Discordian Recipes / Golden Apples
October 22, 2008, 06:29:06 PM
Hey gang,

I'm currently reading the book "Gastronaut" by Stephan Gates, wherein he explains how to conduct a number of food-related experiments to elevate food from just a fuel source to something that is fun, exciting, passionate and new. I recommend it.

Anywho, endorsements aside, there's a section on gilding food that I think's rather interesting. For something like $25-$30 per leaf packet, you can buy gold leaf to melt down and cover your food in gold. This raises the obvious motivation to gild an apple (preferably of the Golden Delicious variety, because they are, in my opinion, the most scrumptious) and engrave it with "Kallisti."

To this end, I have a question and a few comments:

1) Does anyone know a way of preserving organic fruits for up to three weeks? I'm thinking of making an edible display of "Kallisti" apples (as well as a few gilded hot dogs) for a get-together, and I would like to be able to do the work in advance.

1) In case anyone wants the book or anything, here's the Amazon link:

2) I had a hard time finding gold leaf to gild with. If you want to do it, then be sure to check out a good craft store; most supermarkets don't carry food-quality gilding materials. Although, if you live in the Cincinnati, OH area, I think Jungle Jim's has it.

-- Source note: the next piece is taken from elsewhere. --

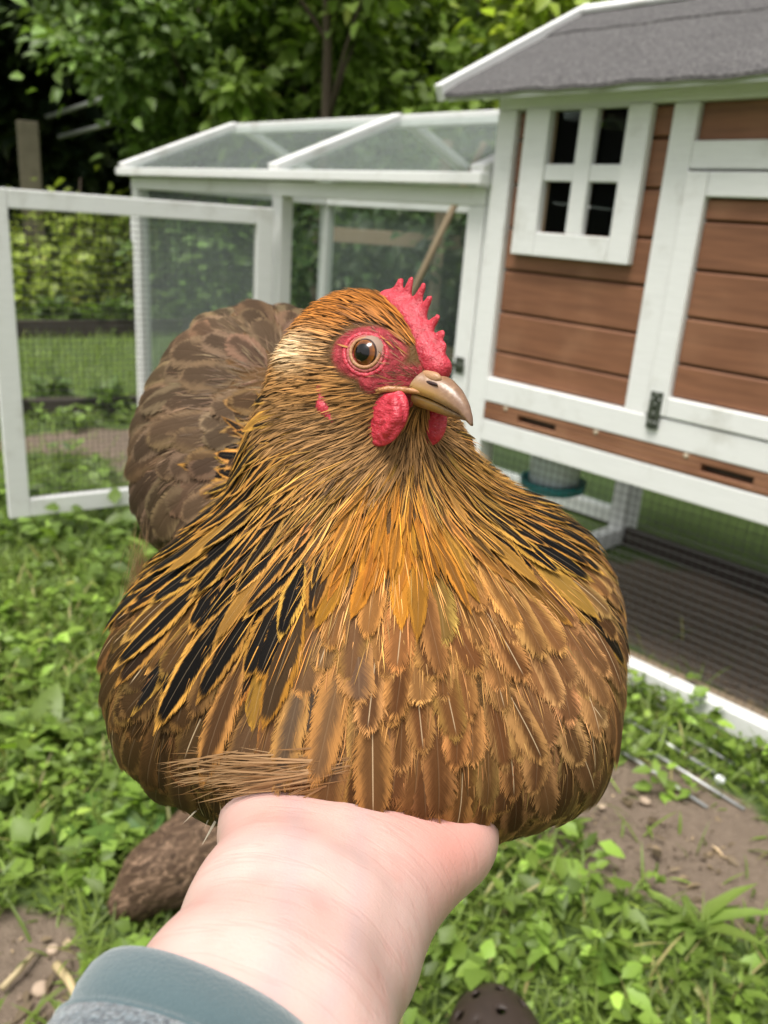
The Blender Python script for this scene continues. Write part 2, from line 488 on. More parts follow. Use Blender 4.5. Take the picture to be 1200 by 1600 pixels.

Well, that's all. Hope everyone's doing well.

Think for Yourself, Schmuck! / Project Eagle/PosterGASM
October 22, 2008, 03:39:11 PM
Hey, folks,

Newbie question here, but I am a newbie so I'm gonna have at it:

Concerning PosterGASM, is there anyone working on formatting posters/messages to modernize the ideas set down in the original Project Eagle? You know, the whole "Burn the polls ye sons of freedom" crap. I was just thinking that it might be a prime opportunity to do our own political campaigning. It might even be helpful to form mock political support parties to advertise messages, instead of just posting random posters around.

Granted, I'm not too into politics, but the idea of putting up posters with small text that says "Sponsored by The Two-Man Con, Inc.", or other such nonsense, sounds like a lot of fun.

I'm sure that, given a day or two to ruminate, good puns on "Democrat," "Obama," "McCain," "Vote," "Polls," etc. are sure to arise.

Okay, I'm done. Dissect/discuss/flame/posit intellectual queries at your leisure.